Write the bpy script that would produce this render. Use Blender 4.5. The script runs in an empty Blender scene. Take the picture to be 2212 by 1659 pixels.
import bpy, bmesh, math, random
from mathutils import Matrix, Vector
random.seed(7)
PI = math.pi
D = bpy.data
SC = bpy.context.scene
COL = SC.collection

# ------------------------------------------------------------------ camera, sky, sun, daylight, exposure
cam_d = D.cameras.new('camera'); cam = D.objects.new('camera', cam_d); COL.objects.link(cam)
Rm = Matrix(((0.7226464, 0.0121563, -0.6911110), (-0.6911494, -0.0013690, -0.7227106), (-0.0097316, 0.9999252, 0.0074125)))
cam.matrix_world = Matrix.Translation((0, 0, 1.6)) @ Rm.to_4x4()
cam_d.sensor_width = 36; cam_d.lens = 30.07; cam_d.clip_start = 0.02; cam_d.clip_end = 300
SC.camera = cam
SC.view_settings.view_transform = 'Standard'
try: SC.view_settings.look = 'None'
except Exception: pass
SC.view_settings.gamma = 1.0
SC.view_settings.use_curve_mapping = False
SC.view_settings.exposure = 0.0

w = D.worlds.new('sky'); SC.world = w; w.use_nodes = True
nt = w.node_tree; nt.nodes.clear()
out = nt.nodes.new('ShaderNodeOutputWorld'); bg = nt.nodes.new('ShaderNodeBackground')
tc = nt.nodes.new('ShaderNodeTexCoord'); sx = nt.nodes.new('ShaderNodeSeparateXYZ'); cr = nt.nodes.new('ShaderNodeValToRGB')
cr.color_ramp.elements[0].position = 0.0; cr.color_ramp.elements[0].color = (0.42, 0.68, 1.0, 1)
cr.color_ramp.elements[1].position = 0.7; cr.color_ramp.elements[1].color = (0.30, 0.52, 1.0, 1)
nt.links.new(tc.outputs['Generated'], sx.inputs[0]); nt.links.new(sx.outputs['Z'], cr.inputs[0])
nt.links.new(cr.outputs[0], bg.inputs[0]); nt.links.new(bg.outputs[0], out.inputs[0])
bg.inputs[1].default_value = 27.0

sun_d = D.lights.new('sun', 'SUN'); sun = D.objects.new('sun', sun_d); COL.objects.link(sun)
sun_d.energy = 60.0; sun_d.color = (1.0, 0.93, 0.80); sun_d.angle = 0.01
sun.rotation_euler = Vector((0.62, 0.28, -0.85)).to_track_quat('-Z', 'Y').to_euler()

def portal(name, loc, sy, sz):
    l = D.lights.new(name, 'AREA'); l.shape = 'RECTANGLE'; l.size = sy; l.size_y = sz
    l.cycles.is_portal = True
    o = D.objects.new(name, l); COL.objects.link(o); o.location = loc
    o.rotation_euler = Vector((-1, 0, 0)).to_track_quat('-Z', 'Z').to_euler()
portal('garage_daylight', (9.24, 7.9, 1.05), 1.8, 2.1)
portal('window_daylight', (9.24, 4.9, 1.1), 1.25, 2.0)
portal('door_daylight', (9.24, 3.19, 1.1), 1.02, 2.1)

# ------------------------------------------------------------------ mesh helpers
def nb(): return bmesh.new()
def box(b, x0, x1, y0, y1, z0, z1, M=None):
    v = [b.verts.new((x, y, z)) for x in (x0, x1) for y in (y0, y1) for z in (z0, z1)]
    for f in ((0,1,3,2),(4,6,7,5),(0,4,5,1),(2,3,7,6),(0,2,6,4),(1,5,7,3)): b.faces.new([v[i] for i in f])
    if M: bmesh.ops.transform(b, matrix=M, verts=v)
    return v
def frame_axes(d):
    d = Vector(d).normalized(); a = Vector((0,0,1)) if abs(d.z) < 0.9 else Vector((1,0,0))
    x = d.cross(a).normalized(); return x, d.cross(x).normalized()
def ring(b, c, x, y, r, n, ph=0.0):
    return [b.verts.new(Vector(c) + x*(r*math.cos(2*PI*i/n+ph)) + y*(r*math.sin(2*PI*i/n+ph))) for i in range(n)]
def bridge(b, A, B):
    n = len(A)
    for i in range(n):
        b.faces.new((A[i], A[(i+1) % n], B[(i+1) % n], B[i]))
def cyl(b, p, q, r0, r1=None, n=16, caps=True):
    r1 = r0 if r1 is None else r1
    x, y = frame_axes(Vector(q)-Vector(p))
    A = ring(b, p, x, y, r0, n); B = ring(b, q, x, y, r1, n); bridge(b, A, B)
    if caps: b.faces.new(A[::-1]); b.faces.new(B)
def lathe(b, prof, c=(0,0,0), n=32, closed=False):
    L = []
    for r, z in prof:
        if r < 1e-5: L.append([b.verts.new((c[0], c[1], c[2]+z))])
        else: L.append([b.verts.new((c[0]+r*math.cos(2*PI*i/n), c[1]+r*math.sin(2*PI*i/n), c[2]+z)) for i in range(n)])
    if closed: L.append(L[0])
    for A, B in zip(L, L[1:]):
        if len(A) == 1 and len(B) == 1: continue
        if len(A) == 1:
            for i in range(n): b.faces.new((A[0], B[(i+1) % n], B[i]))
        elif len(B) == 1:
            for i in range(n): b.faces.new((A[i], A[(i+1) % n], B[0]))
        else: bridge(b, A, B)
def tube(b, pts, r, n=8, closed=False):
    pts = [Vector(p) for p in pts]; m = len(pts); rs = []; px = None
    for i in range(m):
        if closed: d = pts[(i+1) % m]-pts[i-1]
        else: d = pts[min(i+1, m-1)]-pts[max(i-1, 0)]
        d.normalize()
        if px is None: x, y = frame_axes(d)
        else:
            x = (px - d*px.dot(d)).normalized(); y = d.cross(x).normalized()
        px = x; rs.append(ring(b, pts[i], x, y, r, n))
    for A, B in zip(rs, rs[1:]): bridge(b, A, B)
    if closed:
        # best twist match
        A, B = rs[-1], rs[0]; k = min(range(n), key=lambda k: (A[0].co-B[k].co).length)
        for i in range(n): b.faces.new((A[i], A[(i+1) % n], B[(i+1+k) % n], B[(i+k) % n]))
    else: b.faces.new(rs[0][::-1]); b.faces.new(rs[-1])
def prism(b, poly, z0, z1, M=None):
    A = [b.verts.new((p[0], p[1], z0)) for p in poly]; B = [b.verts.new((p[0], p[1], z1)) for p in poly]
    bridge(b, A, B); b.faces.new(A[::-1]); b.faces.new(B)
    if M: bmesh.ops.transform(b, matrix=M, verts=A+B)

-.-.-

- Exercise goal -
Print the listing above from its first line through the line with "COL = SC.collection", and stop there.

- Result for this task -
Write the bpy script that would produce this render. Use Blender 4.5. The script runs in an empty Blender scene. Take the picture to be 2212 by 1659 pixels.
import bpy, bmesh, math, random
from mathutils import Matrix, Vector
random.seed(7)
PI = math.pi
D = bpy.data
SC = bpy.context.scene
COL = SC.collection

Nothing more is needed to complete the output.